Goals, objectives, barriers to access and adoption, proposed activities and budgets, partners/stakeholders, roles and responsibilities, and a variety of maps are all found within this robust BEAD Washington five-year action plan. Curious about the broadband needs determined by your own community BAT or local action groups? Take a look at the plan here.

Timeline ahead:

2023: The WSBO will submit its Plan and the Initial Proposal by the end of the year.

2024: Pending the National Telecommunications and Information Administration’s (NTIA)  approval of the Initial Proposal, the WSBO will begin implementing the BEAD challenge process. With approval of the Initial Proposal, WSBO may receive approval to use 20% of the total funding allocation for projects with specific criteria requirements being met. After the first BEAD funds are released on Feb. 25, 2024 (that mentioned 20%), we anticipate state programs for competitive grant funds to open in Summer/Fall 2024.

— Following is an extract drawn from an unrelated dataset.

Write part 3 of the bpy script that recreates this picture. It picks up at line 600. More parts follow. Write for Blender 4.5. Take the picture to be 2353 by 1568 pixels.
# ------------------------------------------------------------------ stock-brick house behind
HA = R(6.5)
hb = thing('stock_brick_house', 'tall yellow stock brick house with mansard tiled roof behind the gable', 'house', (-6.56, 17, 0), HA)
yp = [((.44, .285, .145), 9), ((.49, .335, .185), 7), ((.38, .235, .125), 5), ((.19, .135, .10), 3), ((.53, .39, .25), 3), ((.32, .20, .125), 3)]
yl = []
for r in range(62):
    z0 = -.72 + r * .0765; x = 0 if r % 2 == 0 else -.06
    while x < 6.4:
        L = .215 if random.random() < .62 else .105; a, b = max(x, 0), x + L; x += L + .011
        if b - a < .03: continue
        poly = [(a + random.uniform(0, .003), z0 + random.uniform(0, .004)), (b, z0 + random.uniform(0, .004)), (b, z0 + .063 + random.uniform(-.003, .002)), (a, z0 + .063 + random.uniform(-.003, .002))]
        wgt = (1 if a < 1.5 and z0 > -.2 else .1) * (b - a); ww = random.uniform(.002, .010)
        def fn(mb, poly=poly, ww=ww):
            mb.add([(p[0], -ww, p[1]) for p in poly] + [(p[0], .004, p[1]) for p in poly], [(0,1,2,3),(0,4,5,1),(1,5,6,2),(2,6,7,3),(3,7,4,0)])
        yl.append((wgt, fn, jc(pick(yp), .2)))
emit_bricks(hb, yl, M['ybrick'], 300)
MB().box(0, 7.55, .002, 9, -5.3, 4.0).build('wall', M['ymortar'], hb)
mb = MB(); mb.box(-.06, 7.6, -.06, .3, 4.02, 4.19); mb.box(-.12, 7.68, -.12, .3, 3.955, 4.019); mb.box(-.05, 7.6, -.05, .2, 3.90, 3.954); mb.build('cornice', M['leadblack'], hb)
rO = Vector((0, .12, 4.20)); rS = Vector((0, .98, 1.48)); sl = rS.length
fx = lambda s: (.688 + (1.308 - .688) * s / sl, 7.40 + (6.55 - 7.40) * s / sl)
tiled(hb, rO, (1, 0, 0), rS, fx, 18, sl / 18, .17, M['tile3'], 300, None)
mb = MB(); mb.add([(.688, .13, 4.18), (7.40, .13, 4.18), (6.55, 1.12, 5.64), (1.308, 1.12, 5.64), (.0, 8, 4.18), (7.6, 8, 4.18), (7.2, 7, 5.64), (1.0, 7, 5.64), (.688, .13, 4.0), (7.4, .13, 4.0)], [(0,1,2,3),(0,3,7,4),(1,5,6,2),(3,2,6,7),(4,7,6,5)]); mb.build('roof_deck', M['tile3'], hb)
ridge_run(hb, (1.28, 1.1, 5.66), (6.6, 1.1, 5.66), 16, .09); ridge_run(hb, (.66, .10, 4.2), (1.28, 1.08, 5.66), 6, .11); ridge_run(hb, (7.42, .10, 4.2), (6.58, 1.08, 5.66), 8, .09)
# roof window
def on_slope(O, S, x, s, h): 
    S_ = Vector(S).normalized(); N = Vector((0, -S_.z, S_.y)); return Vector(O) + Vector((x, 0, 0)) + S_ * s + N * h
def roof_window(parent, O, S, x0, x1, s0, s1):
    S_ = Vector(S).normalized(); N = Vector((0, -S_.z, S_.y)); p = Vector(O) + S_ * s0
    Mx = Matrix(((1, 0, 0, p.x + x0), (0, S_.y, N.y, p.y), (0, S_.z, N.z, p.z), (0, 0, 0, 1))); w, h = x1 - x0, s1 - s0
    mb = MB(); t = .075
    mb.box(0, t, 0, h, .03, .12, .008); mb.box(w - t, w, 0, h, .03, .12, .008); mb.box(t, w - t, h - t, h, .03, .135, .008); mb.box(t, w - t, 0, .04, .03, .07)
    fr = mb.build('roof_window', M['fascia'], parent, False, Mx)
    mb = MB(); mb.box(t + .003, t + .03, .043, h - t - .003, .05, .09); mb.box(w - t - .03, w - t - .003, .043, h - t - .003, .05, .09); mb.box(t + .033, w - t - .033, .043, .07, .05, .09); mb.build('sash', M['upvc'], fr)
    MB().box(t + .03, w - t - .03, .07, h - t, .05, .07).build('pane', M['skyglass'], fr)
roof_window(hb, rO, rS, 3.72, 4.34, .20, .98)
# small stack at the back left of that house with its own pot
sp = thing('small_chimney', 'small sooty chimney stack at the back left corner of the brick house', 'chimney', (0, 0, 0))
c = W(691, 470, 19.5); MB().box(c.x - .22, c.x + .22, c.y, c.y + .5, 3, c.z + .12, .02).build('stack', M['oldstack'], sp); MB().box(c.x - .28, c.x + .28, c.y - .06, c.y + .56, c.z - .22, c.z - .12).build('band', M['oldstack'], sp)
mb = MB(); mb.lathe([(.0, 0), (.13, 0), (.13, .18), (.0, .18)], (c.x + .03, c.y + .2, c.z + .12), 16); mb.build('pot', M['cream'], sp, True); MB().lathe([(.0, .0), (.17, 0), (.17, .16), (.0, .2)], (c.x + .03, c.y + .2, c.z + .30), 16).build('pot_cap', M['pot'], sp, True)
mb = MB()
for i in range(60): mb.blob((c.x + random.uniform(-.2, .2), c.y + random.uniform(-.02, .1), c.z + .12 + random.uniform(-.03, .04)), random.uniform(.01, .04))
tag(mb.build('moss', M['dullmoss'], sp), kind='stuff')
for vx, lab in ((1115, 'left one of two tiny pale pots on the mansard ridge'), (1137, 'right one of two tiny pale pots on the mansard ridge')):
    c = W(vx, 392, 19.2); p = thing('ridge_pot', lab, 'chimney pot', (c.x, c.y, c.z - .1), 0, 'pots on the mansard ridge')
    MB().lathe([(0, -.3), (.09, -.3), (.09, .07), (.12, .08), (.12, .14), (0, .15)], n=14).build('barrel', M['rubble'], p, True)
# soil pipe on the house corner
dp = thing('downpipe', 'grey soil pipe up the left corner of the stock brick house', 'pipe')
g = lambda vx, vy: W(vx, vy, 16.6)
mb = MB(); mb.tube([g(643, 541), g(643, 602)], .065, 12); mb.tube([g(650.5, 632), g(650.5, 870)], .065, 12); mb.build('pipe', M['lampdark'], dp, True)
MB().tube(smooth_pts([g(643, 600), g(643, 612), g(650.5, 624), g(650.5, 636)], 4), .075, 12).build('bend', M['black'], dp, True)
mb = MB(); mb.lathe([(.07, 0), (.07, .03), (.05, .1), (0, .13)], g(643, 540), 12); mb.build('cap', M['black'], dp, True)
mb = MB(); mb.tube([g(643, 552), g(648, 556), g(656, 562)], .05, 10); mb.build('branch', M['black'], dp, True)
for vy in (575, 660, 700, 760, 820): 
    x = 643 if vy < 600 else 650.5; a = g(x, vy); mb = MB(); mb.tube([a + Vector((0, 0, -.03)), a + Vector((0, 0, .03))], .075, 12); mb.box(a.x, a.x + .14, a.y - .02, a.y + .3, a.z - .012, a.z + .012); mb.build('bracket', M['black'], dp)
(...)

2025: The WSBO will submit the Final Proposal; sub grantee awards and funding commence.

2025 to 2028: Most of the deployment milestones should be well underway or nearing completion.

2028 to 2030: Almost all projects should be completed with evaluation for provisional extensions on a case-by-case basis. Final program evaluation and grant closeout activities follow.

Hitting all the priorities and activities on this timeline is a huge undertaking, but the hard work and dedication of numerous individual community members, community organizations, and many other public and private sector organizations are invested in the stated vision. We at NoaNet are thrilled to see momentum to date, and are committed to help make the vision happen!

Northwest Open Access Network (NoaNet) is a not-for-profit wholesale telecommunications mutual corporation that has been serving Washington State since 2000. As a mission-driven organization, NoaNet focuses on bringing world-class telecommunications technology to hard-to-reach communities which lack access to high-speed affordable broadband services.